Un cycle commence par une simplicité, un élément reconnu comme acquis où les recherches sont réduites à l'essentiel. Progressivement, cette simplicité évolue vers une recherche de complexité (souvent en conséquence d'un choc, physique ou psychique). Dans une tentative de combler à la fois le corps et l'esprit, nous multiplierons les objectifs, les expériences et les désirs. Cependant, après cette phase d'accumulation et de sophistication, on assiste souvent à un retour vers le minimalisme, une volonté de dépouillement après un surdosage. Ce retour à la simplicité n'est pourtant pas identique à l'état initial ; il s'agit cette fois d'une simplicité choisie et plus consciente, focalisée autour d'un objectif unique et précis, fruit d'une évolution et d'une réflexion plus profonde.
Votre cycle reste le même mais votre rythme évolue.**

Ce cycle est le cœur battant de tout cheminement créatif.

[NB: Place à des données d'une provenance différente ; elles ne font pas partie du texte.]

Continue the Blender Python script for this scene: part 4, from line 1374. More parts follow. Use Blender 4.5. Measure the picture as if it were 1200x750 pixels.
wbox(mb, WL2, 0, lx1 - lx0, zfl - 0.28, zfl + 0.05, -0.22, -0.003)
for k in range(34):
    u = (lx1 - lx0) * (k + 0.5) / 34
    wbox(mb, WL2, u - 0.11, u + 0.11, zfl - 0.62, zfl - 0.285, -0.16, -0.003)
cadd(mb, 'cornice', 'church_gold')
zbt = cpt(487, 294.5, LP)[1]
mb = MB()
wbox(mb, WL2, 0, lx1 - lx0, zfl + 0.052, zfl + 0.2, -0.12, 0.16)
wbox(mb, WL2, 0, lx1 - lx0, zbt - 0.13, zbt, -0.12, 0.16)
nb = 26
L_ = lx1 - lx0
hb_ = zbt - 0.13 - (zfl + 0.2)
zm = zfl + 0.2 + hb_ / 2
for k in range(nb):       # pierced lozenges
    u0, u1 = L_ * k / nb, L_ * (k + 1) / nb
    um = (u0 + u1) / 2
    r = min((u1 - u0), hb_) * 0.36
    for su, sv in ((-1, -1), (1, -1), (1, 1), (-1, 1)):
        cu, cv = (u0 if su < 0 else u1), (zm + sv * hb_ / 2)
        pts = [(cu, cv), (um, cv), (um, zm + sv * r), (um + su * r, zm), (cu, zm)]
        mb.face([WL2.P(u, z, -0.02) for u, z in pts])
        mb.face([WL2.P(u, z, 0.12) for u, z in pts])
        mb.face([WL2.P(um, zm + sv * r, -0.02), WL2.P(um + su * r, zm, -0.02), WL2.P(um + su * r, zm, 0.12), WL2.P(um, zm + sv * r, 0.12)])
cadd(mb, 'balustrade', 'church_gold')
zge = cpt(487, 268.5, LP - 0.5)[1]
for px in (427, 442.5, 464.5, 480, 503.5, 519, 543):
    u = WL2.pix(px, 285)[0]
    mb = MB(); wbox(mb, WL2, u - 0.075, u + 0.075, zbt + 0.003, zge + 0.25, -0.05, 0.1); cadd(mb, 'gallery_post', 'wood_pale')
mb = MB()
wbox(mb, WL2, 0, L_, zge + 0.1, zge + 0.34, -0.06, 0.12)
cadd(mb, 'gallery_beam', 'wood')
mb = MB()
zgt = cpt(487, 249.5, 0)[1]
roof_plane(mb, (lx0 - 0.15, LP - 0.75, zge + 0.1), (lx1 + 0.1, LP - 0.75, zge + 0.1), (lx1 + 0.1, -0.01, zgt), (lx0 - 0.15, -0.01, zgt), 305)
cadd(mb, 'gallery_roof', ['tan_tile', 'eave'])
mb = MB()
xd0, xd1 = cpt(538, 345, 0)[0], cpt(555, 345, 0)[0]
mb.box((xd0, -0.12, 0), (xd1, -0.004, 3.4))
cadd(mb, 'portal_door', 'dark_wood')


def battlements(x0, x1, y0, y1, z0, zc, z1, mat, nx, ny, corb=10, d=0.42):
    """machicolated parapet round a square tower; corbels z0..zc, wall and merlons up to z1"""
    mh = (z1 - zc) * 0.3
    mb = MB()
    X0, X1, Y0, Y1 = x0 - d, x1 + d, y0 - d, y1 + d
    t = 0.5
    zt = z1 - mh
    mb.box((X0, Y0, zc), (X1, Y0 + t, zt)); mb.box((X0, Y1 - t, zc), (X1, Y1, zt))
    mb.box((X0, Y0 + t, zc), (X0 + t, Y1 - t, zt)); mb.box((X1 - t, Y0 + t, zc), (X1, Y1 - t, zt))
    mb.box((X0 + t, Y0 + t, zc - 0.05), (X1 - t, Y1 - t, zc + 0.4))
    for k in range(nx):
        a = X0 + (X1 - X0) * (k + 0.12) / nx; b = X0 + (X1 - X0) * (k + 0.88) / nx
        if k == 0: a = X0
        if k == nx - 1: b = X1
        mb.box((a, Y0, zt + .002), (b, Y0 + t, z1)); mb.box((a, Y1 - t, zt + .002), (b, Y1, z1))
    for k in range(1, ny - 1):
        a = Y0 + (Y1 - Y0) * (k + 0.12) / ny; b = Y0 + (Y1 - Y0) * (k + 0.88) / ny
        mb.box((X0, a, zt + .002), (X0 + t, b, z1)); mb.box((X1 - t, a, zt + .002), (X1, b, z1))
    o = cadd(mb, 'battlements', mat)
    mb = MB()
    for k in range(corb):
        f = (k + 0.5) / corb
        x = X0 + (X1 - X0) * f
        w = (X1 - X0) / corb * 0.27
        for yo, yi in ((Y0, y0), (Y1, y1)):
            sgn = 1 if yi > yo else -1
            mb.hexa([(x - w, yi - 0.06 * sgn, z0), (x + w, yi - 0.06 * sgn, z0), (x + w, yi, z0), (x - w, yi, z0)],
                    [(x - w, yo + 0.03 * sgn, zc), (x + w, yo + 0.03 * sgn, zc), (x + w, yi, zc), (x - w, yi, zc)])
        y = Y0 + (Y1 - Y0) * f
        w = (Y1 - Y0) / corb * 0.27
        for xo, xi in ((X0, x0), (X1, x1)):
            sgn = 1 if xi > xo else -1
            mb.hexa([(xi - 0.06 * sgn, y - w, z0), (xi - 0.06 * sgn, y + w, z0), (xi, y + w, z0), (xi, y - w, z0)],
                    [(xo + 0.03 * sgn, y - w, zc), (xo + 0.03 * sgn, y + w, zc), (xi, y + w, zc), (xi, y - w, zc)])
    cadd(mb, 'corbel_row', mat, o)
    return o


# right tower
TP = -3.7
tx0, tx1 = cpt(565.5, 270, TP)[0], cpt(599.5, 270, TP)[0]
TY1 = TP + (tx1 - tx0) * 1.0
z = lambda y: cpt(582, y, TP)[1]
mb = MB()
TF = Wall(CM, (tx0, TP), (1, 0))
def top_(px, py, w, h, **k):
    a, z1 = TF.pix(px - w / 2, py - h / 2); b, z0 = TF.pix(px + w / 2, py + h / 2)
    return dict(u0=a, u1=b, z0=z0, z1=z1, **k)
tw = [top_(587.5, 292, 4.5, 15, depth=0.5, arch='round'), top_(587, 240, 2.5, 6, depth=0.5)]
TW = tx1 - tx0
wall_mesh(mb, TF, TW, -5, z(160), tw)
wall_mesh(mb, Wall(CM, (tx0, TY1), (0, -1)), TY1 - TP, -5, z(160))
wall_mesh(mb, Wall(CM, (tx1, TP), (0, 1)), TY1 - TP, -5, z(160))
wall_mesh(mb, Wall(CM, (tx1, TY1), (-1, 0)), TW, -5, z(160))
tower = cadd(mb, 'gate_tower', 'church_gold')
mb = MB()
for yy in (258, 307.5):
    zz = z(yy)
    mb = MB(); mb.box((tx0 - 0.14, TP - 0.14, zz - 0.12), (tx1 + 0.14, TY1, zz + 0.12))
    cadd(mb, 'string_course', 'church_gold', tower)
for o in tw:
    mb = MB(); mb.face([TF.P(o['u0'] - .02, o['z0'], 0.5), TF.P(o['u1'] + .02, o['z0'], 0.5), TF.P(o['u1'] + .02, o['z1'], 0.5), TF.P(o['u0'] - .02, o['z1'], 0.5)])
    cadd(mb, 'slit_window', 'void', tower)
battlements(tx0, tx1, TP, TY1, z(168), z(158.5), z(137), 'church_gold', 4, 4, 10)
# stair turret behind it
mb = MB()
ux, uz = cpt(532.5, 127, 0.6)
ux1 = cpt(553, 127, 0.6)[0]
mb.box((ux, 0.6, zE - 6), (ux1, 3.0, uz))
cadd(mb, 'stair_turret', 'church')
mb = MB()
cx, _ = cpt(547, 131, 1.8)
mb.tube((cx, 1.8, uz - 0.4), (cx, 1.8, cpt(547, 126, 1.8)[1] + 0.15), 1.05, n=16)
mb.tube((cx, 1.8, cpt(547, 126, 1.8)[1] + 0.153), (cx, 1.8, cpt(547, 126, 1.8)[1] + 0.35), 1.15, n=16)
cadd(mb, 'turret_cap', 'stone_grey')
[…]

Il épouse le mouvement naturel de la vie : de l’innocence à la saturation, puis à la sagesse. La première simplicité est naïve, presque instinctive. La seconde, après la complexité, est une forme de maîtrise : on sait ce qui est essentiel, et on a appris à renoncer au superflu. Ce rythme est personnel. Il ne doit pas être précipité. Certains restent longtemps dans la complexité, d’autres retrouvent vite l’épure. Mais tous, à un moment donné, reviennent à l’essence. Là où le geste est juste, l’acte est sincère, l’œuvre est pleine.